(The request): Take the lines from the one bearing "for (ya,yb_,al_,xo) in" to the one bearing "zh=wz(122.6)", inclusive, and reproduce them exactly; include no other line.
══ Dataset extract ══
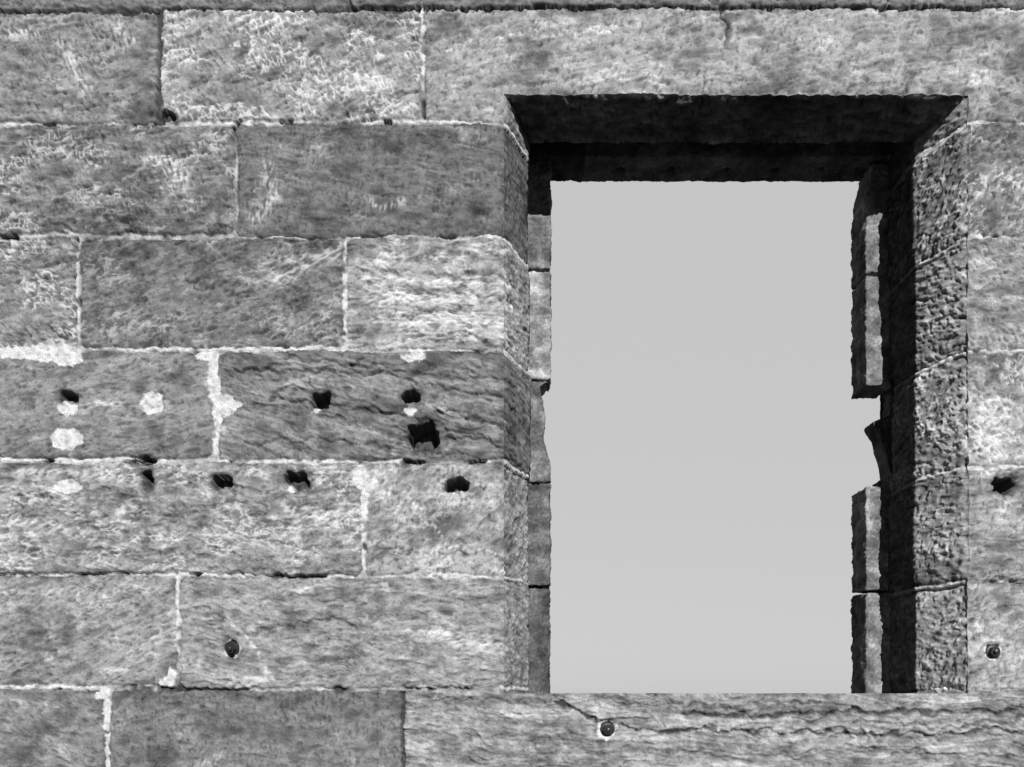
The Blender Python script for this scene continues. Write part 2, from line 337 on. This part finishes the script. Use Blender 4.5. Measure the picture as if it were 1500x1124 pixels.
# sill top
s=rng_(0,(D3+.004)/S,2.2); xs=cat(rng_(OX0-10,OX0,3),xm,rng_(OX1,OX1+10,3)); ys=OY1+s
Sg=np.meshgrid(xs,s)[1]; X,Y,h,al=rock(xs,ys*.6+OY1*.4,Sg,feat=False); a=sm(0,7,Sg)
Y0=Sg*S+np.where((X<OX0-.01)|(X>OX1+.01),.012,0)
hh=np.where(Sg<1,h,np.clip(h,-.004,.002))
mkgrid('sill_top',np.stack([wx(X),Y0-(1-a)*h,wz(OY1)+a*hh-.003*sm(0,20,Sg)],-1),al*.8)
B=D3+.006; X0,X1,Z0,Z1=wx(-1250),wx(2750),wz(1822),wz(-480)
a0,a1=wx(773),wx(1399); zb,ztp=wz(OY1)-.004,wz(92)
for nm,p in (('back_left',(X0,a0,Z0,Z1)),('back_right',(a1,X1,Z0,Z1)),('back_over',(a0,a1,ztp,Z1)),('back_under',(a0,a1,Z0,zb))):
    quad(nm,[(p[0],B,p[2]),(p[1],B,p[2]),(p[0],B,p[3]),(p[1],B,p[3])],.25)
quad('wall_top',[(X0,-.003,Z1-.002),(X1,-.003,Z1-.002),(X0,B,Z1-.002),(X1,B,Z1-.002)],.25)
quad('wall_end_left',[(X0,0,Z0),(X0,B,Z0),(X0,0,Z1),(X0,B,Z1)],.25)
quad('wall_end_right',[(X1,0,Z0),(X1,B,Z0),(X1,0,Z1),(X1,B,Z1)],.25)
# ---------------------------------------------------------------- inner frame blocks
def rocky(name,x0,x1,y0,y1,z0,z1,alb=.2,r=.006,amp=.003,seed=0,res=.004,rag=0.0,shape=None,holes=None,parent=wall):
    lo=np.array([x0,y0,z0]); hi=np.array([x1,y1,z1]); V=[];Fc=[];n0=0
    for ax in range(3):
        u,v=[k for k in range(3) if k!=ax]
        for sd in (0,1):
            nu=max(2,int((hi[u]-lo[u])/res)+1); nv=max(2,int((hi[v]-lo[v])/res)+1)
            A,Bq=np.meshgrid(np.linspace(lo[u],hi[u],nu),np.linspace(lo[v],hi[v],nv))
            P=np.zeros(A.shape+(3,)); P[...,u]=A; P[...,v]=Bq; P[...,ax]=hi[ax] if sd else lo[ax]
            idx=np.arange(nu*nv).reshape(nv,nu)+n0
            f=np.stack([idx[:-1,:-1],idx[:-1,1:],idx[1:,1:],idx[1:,:-1]],-1).reshape(-1,4)
            if (sd==0)!=(ax==1): f=f[:,::-1]
            V.append(P.reshape(-1,3)); Fc.append(f); n0+=nu*nv
    P=np.concatenate(V); Fa=np.concatenate(Fc)
    c=np.clip(P,lo+r,hi-r); dv=P-c; L=np.linalg.norm(dv,axis=1)[:,None]; N=dv/np.maximum(L,1e-9); Q=c+N*r
    n=fbm3(Q*28,seed,4)[:,None]; n2=fbm3(Q*130,seed+9,3)[:,None]
    Q=Q+N*(amp*n+amp*.45*n2-(rag*np.abs(perlin3(Q*17,seed+20))[:,None]))
    if shape: Q=shape(Q)
    a=alb*np.exp(.5*n[:,0]+.6*n2[:,0]+.8*fbm3(Q*np.array([9,9,14.]),seed+40,3))
    if holes:
        for (hx,hy,hr) in holes:
            m=(np.hypot(Q[:,0]-hx,Q[:,1]-hy)<hr)&(N[:,2]<-.9)
            Q[m,2]+=.03; a[m]*=.2
    me=bpy.data.meshes.new(name); me.from_pydata(Q.tolist(),[],Fa.tolist()); me.update()
    me.polygons.foreach_set('use_smooth',np.ones(len(Fa),dtype=bool))
    at=me.attributes.new('alb','FLOAT_COLOR','POINT'); cc=np.ones((len(Q),4),dtype=np.float32); cc[:,:3]=np.clip(a,.015,.6)[:,None]; at.data.foreach_set('color',cc.reshape(-1))
    me.materials.append(STONE)
    bm=bmesh.new(); bm.from_mesh(me); bmesh.ops.remove_doubles(bm,verts=bm.verts,dist=.0004); bmesh.ops.recalc_face_normals(bm,faces=bm.faces); bm.to_mesh(me); bm.free()
    o=bpy.data.objects.new(name,me); bpy.context.collection.objects.link(o); o.parent=parent; return o
def ty(y,Q=.125): return (y-Q*YC)/(1-Q)
xL0,xL1=wx(770),wx(816); xR0,xR1=wx(1342),wx(1388)
YF,YB=D2,D3
def zpx(Q): return YC-(Q[:,2]-EYE)/S
k=0
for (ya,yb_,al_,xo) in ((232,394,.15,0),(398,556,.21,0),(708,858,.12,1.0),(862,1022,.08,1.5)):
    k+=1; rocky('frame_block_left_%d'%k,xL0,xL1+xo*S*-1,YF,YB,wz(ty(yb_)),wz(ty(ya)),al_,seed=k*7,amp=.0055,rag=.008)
def brk(Q):
    Y=zpx(Q); t=np.clip((Q[:,0]-xL0)/(xL1-xL0),0,1)
    tg=np.interp(Y,[ty(556),ty(566),ty(585),ty(610),ty(640),ty(665),ty(704)],[812,797,803,806,803,812,816])
    Q[:,0]+=t*(wx(tg)-xL1); return Q
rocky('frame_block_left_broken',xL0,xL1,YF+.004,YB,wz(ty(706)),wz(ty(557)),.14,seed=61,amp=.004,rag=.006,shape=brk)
def slant(Q):
    Y=zpx(Q); t=np.clip((xR1-Q[:,0])/(xR1-xR0),0,1); m=np.clip((ty(290)-Y)/(ty(290)-ty(245)),0,1)
    Q[:,0]+=t*m*.022; return Q
k=0
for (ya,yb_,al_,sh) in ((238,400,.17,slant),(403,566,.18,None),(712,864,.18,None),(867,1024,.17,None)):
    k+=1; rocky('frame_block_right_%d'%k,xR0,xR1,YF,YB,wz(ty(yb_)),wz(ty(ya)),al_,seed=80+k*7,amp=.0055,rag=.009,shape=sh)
def brk2(Q):
    Y=zpx(Q); t=np.clip((xR1+.01-Q[:,0])/(xR1+.01-xR0),0,1)
    tg=np.interp(Y,[479,505,540,553,560,575,614,652],[1390,1398,1396,1364,1366,1376,1388,1396])
    Q[:,0]+=t*(wx(tg)-xR0); return Q
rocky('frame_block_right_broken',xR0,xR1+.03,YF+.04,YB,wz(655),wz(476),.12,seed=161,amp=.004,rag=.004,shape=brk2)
zh=wz(122.6)
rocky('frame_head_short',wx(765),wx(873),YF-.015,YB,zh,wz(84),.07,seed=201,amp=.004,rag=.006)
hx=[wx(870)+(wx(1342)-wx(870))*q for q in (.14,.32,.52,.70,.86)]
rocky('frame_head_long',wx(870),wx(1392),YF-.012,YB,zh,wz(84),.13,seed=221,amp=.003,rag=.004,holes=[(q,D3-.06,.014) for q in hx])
# ---------------------------------------------------------------- bolts
mb=bpy.data.materials.new('rusted_iron'); mb.use_nodes=True; n=mb.node_tree.nodes; b=n['Principled BSDF']
ns=n.new('ShaderNodeTexNoise'); ns.inputs['Scale'].default_value=160; cr=n.new('ShaderNodeValToRGB')
cr.color_ramp.elements[0].color=(.010,.010,.010,1); cr.color_ramp.elements[1].color=(.07,.07,.07,1)
mb.node_tree.links.new(ns.outputs['Fac'],cr.inputs['Fac']); mb.node_tree.links.new(cr.outputs['Color'],b.inputs['Base Color'])
b.inputs['Metallic'].default_value=.5; b.inputs['Roughness'].default_value=.38
def bolt(px,py,seed):
    bm=bmesh.new(); rr=random.Random(seed); rot=rr.random()
    def ring(prof,seg,ph=0):
        rings=[]
        for (r,y) in prof:
            rings.append([bm.verts.new((r*math.cos(2*math.pi*i/seg+ph),-y,r*math.sin(2*math.pi*i/seg+ph))) for i in range(seg)])
        for A,Bq in zip(rings[:-1],rings[1:]):
            for i in range(seg): bm.faces.new((A[i],A[(i+1)%seg],Bq[(i+1)%seg],Bq[i]))
        bm.faces.new(rings[-1])
    ring([(.022,-.012),(.022,.000),(.0205,.002),(.014,.003)],28)
    ring([(.0150,.000),(.0155,.002),(.0155,.012),(.0135,.014)],6,rot)
    ring([(.0075,.010),(.0075,.019),(.006,.0215),(.003,.0225)],18)
    bmesh.ops.recalc_face_normals(bm,faces=bm.faces)
    me=bpy.data.meshes.new('iron_bolt'); bm.to_mesh(me); bm.free(); me.materials.append(mb)
    o=bpy.data.objects.new('iron_bolt',me); bpy.context.collection.objects.link(o)
    o.location=(wx(px),.005,wz(py)); o.rotation_euler=(rr.uniform(-.1,.1),0,rr.uniform(-.1,.1))
bolt(890,1069,1); bolt(339,950,2); bolt(1456,955,3)
# ---------------------------------------------------------------- ground
me=bpy.data.meshes.new('ground'); me.from_pydata([(-600,-600,0),(600,-600,0),(600,600,0),(-600,600,0)],[],[(0,1,2,3)])
g=bpy.data.objects.new('ground',me); bpy.context.collection.objects.link(g)
mg=bpy.data.materials.new('grass'); mg.use_nodes=True; n=mg.node_tree.nodes; b=n['Principled BSDF']
tg=n.new('ShaderNodeTexCoord'); ns=n.new('ShaderNodeTexNoise'); ns.inputs['Scale'].default_value=9; ns.inputs['Detail'].default_value=10; cr=n.new('ShaderNodeValToRGB')
mg.node_tree.links.new(tg.outputs['Object'],ns.inputs['Vector'])
cr.color_ramp.elements[0].position=.35; cr.color_ramp.elements[1].position=.7
cr.color_ramp.elements[0].color=(.02,.02,.02,1); cr.color_ramp.elements[1].color=(.075,.075,.075,1)
mg.node_tree.links.new(ns.outputs['Fac'],cr.inputs['Fac']); mg.node_tree.links.new(cr.outputs['Color'],b.inputs['Base Color']); b.inputs['Roughness'].default_value=1
me.materials.append(mg)
# ---------------------------------------------------------------- light
from mathutils import Vector
Ls=Vector((.17,-1,.50)).normalized()
sun=bpy.data.lights.new('sun','SUN'); sun.energy=5.0; sun.angle=math.radians(.5); sun.color=(1,1,1)
so=bpy.data.objects.new('sun',sun); bpy.context.collection.objects.link(so); so.rotation_euler=Ls.to_track_quat('Z','Y').to_euler()
el=math.asin(Ls.z); az=math.atan2(Ls.x,Ls.y)
w=bpy.data.worlds.new('World'); bpy.context.scene.world=w; w.use_nodes=True; nt=w.node_tree; n=nt.nodes; bg=n['Background']
sk=n.new('ShaderNodeTexSky'); sk.sky_type='NISHITA'; sk.sun_disc=False; sk.sun_elevation=el; sk.sun_rotation=az
bw=n.new('ShaderNodeRGBToBW'); nt.links.new(sk.outputs['Color'],bw.inputs['Color'])
mx=n.new('ShaderNodeMix'); mx.data_type='FLOAT'; mx.inputs[0].default_value=.9; mx.inputs[3].default_value=6.05
nt.links.new(bw.outputs['Val'],mx.inputs[2])
tc=n.new('ShaderNodeTexCoord'); sp=n.new('ShaderNodeSeparateXYZ'); nt.links.new(tc.outputs['Generated'],sp.inputs[0])
mr=n.new('ShaderNodeMapRange'); mr.interpolation_type='SMOOTHSTEP'; mr.inputs['From Min'].default_value=.42; mr.inputs['From Max'].default_value=.72
mr.inputs['To Min'].default_value=.08; mr.inputs['To Max'].default_value=1.0
nt.links.new(sp.outputs['Y'],mr.inputs['Value'])
mm=n.new('ShaderNodeMath'); mm.operation='MULTIPLY'; nt.links.new(mx.outputs[0],mm.inputs[0]); nt.links.new(mr.outputs['Result'],mm.inputs[1])
nt.links.new(mm.outputs[0],bg.inputs['Color']); bg.inputs['Strength'].default_value=.1
# ---------------------------------------------------------------- camera
cam=bpy.data.cameras.new('camera'); co=bpy.data.objects.new('camera',cam); bpy.context.collection.objects.link(co)
co.location=(0,-D,EYE); co.rotation_euler=(math.radians(90),0,0)
cam.sensor_width=36; cam.lens=36*D/3.0; cam.shift_y=(YC-562)/1500.0; cam.clip_end=3000; cam.clip_start=.05
sc=bpy.context.scene; sc.camera=co
sc.view_settings.view_transform='Standard'; sc.view_settings.look='None'; sc.view_settings.exposure=0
═══
(Result below):
for (ya,yb_,al_,xo) in ((232,394,.15,0),(398,556,.21,0),(708,858,.12,1.0),(862,1022,.08,1.5)):
    k+=1; rocky('frame_block_left_%d'%k,xL0,xL1+xo*S*-1,YF,YB,wz(ty(yb_)),wz(ty(ya)),al_,seed=k*7,amp=.0055,rag=.008)
def brk(Q):
    Y=zpx(Q); t=np.clip((Q[:,0]-xL0)/(xL1-xL0),0,1)
    tg=np.interp(Y,[ty(556),ty(566),ty(585),ty(610),ty(640),ty(665),ty(704)],[812,797,803,806,803,812,816])
    Q[:,0]+=t*(wx(tg)-xL1); return Q
rocky('frame_block_left_broken',xL0,xL1,YF+.004,YB,wz(ty(706)),wz(ty(557)),.14,seed=61,amp=.004,rag=.006,shape=brk)
def slant(Q):
    Y=zpx(Q); t=np.clip((xR1-Q[:,0])/(xR1-xR0),0,1); m=np.clip((ty(290)-Y)/(ty(290)-ty(245)),0,1)
    Q[:,0]+=t*m*.022; return Q
k=0
for (ya,yb_,al_,sh) in ((238,400,.17,slant),(403,566,.18,None),(712,864,.18,None),(867,1024,.17,None)):
    k+=1; rocky('frame_block_right_%d'%k,xR0,xR1,YF,YB,wz(ty(yb_)),wz(ty(ya)),al_,seed=80+k*7,amp=.0055,rag=.009,shape=sh)
def brk2(Q):
    Y=zpx(Q); t=np.clip((xR1+.01-Q[:,0])/(xR1+.01-xR0),0,1)
    tg=np.interp(Y,[479,505,540,553,560,575,614,652],[1390,1398,1396,1364,1366,1376,1388,1396])
    Q[:,0]+=t*(wx(tg)-xR0); return Q
rocky('frame_block_right_broken',xR0,xR1+.03,YF+.04,YB,wz(655),wz(476),.12,seed=161,amp=.004,rag=.004,shape=brk2)
zh=wz(122.6)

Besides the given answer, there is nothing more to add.